In antiquity, the Apostolic Constitutions were mistakenly supposed to be gathered and handed down by Clement of Rome, the authority of whose name gave weight to more than one such piece of early Christian literature (see also Clementine literature).

The Church seems never to have regarded this work as of undoubted Apostolic authority. The Apostolic Constitutions were rejected as canonical by the Decretum Gelasianum. The Quinisext Council in 692 rejected most part of the work on account of the interpolations of heretics. Only that portion of it to which has been given the name Canons of the Apostles was received in the Eastern Christianity. Even if not regarded as of certain Apostolic origin, however, in antiquity the Apostolic Constitutions were held generally in high esteem and served as the basis for much ecclesiastical legislation. The Apostolic Constitutions were accepted as canonical by John of Damascus and, in a modified form, included in the 81 book canon of the Ethiopian Orthodox Church.

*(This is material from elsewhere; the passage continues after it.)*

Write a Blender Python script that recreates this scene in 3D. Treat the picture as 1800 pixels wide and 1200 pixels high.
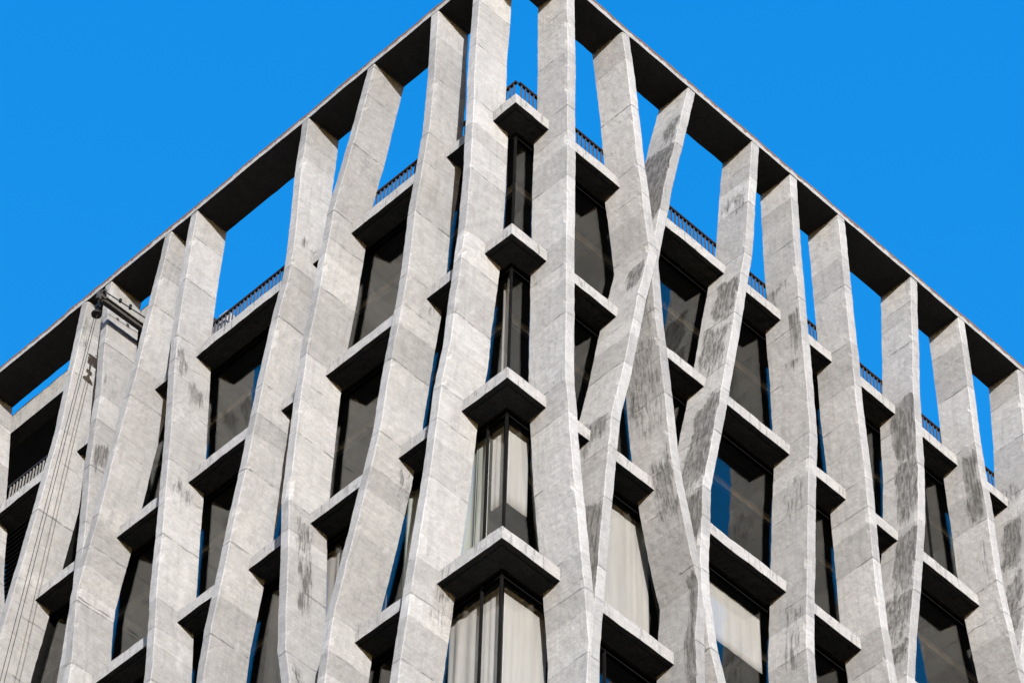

Even if the text of the Apostolic Constitutions was extant in many libraries during the Middle Age, it was almost unknown. In 1546 a Latin version of a text was found in Crete and published. The first complete edition of the Greek text was printed in 1563 by Turrianus.

William Whiston in the 18th century devoted the third volume of his Primitive Christianity Revived to prove that "they are the most sacred of the canonical books of the New Testament; "for "these sacred Christian laws or constitutions were delivered at Jerusalem, and in Mount Sion, by our Saviour to the eleven apostles there assembled after His resurrection."

Today the Apostolic Constitutions are of the highest value as a historical document, as they reveal the moral and religious conditions, as well as the liturgical observances of 3rd and 4th centuries. They are part of the Ante-Nicene Fathers collection.